Inoltre, in tutto il testo dell’intervista non compaiono le parole «omosessuale» e/o «gay». Compare, invece, la parola «eterosessuale». In particolare, l’intervistato definisce il suo passato «vita eterosessuale», ma non vuole definire il suo presente, basato sull’unione civile con una persona dello stesso sesso: «La mia stabilità è stata una persona, non un’identità […] Per me, in ogni campo, i recinti sono l’antitesi della libertà. Ho capito negli anni che le persone hanno bisogno, per rassicurare sé stesse, di dare a te o anche di assegnare a sé stessi una categoria, una casella, un’appartenenza, sessuale, politica, anche sul lavoro». Ognuno, ovviamente, è libero di identificarsi come crede. Colpisce che le persone eterosessuali non abbiano mai timore di essere etichettate come tali, mentre alcune persone attratte, sessualmente e/o affettivamente, da persone dello stesso sesso, preferiscano non chiamarsi. Colpisce ancora di più il fatto che in questa intervista l’intervistatore sia stato il segretario di uno dei principali partiti della sinistra italiana (in teoria, quindi, tra i più vicini ai temi della comunità LGBTQI+) e l’intervistato sia un giornalista che dovrebbe fare dell’uso delle parole la cifra del proprio mestiere. Da questo si misura anche l’arretratezza del nostro Paese.

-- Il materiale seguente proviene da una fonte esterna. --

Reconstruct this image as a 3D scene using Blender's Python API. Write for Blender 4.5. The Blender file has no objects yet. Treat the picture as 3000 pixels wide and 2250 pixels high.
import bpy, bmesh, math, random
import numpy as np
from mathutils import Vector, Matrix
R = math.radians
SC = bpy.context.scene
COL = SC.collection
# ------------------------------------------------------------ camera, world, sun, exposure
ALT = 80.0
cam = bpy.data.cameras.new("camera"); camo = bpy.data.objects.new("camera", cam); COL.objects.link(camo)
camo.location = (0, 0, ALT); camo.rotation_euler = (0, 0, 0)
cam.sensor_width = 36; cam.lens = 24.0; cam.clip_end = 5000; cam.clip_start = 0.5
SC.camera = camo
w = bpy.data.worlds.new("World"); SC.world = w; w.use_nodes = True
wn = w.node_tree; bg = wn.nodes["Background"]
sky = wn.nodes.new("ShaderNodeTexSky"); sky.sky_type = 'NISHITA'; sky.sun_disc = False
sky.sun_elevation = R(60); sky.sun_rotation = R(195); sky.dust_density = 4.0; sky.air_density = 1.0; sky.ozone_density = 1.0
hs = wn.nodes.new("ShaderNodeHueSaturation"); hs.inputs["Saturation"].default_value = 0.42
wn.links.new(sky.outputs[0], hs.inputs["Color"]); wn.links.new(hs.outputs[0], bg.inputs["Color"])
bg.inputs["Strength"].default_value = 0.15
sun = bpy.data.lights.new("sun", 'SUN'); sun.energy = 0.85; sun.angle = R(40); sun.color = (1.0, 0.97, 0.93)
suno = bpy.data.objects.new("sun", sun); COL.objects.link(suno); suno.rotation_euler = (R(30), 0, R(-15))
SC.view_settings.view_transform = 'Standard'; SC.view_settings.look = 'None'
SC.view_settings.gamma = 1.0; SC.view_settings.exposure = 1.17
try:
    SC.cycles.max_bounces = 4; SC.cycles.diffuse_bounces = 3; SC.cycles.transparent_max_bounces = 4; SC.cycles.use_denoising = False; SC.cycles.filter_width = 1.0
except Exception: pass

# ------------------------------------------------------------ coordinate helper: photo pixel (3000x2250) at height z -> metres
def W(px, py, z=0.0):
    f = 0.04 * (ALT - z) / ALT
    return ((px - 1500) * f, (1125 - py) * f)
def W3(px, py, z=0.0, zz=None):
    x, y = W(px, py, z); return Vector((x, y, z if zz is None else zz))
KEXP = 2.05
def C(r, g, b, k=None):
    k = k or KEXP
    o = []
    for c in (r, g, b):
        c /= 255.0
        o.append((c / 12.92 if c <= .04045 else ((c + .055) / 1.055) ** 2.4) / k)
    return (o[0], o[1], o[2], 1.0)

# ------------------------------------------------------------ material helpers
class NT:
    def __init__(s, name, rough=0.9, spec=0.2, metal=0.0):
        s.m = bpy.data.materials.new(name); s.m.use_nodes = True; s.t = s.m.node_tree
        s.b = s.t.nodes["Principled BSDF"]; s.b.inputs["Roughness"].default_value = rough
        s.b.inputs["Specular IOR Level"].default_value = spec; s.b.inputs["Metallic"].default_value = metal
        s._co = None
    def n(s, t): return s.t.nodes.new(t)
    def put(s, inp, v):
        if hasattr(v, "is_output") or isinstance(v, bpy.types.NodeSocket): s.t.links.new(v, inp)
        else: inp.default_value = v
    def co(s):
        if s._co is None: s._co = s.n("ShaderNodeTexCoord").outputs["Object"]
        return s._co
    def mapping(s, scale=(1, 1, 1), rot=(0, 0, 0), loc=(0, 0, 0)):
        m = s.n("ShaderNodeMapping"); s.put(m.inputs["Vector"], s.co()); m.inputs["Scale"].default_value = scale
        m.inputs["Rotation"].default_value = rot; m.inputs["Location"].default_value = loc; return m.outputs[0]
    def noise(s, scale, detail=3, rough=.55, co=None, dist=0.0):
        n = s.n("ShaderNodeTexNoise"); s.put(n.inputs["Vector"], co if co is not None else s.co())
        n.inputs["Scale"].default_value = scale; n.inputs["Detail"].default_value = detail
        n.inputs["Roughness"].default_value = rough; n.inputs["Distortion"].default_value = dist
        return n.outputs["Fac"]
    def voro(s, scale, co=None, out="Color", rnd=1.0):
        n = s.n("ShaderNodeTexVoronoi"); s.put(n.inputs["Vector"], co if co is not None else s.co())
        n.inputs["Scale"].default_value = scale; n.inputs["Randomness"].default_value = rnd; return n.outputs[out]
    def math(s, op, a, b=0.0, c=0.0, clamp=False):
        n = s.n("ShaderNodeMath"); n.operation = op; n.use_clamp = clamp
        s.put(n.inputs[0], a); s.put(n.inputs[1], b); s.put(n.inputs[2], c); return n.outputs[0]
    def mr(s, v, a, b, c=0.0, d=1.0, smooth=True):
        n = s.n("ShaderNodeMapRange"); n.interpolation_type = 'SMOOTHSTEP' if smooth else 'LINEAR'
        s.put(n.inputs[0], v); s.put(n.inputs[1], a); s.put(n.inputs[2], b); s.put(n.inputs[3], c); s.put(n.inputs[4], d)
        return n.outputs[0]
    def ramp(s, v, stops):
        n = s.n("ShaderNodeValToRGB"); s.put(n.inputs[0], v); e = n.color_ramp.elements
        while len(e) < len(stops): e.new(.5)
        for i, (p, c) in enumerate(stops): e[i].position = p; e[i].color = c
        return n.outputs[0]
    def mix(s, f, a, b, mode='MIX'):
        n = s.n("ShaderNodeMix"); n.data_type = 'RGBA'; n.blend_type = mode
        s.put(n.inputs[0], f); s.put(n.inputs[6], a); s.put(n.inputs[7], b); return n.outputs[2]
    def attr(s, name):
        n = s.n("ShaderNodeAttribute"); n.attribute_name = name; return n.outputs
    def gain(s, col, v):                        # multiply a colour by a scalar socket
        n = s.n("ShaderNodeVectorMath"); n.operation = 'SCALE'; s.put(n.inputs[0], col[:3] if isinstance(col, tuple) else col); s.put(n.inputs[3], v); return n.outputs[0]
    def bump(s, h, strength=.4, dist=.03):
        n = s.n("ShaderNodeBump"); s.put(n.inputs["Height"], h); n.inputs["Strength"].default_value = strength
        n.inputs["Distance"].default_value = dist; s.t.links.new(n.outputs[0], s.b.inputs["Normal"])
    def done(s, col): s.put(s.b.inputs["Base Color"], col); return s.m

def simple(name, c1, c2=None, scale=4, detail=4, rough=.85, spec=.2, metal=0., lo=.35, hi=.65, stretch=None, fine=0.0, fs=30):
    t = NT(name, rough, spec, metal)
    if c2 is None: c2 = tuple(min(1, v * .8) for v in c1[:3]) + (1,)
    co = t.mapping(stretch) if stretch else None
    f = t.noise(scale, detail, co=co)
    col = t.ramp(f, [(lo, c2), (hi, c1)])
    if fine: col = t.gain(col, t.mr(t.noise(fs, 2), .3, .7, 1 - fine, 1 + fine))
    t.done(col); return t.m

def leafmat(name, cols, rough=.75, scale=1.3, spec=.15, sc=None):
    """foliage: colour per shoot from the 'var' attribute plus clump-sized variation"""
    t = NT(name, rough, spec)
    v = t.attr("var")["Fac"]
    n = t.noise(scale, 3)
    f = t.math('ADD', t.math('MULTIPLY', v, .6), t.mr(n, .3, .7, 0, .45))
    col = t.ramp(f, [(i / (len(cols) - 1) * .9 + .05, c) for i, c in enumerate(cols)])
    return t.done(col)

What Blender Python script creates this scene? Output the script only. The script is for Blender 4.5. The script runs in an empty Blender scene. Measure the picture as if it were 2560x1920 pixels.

Chiudiamo questo post con il fatto di cronaca che citavamo all’inizio. Gli organizzatori della marcia dell’orgoglio LGBTQI+ di Bologna, che si è svolta il 25 giugno 2022, hanno chiesto all’associazione Polis Aperta, l’associazione LGBTQI+ di lavoratori di forze di polizia e forze armate[3], di non partecipare alla marcia con loghi e striscioni, ma di limitarsi a partecipare in modo anonimo[4]. Questa richiesta ha suscitato polemiche sui media e sui social media. Dal nostro punto di vista è una forma di esclusione. L’inclusione non è semplice: bisogna essere pronti a includere differenti soggettività e all’interno del vasto ed eterogeneo movimento LGBTQI+ c’è spazio per tante minoranze sessuali. Ci dovrebbe essere spazio anche per chi definisce la propria identità in modo intersezionale, intersecando la propria identità sessuale con quella professionale. È un bene che all’interno dell’esercito e delle forze di polizia emergano le identità LGBTQI+ e che esse siano visibili nelle marce dell’orgoglio LGBTQI+. Questa visibilità dovrebbe contaminare le caserme, reali e virtuali, di tutt*.

La strada dell’eguaglianza è ancora molto lontana: dobbiamo ancora imparare a utilizzare i termini corretti, senza il timore di identificarci con un’identità più ampia del nostro semplice «io» ed essere pronti a includere soggettività differenti.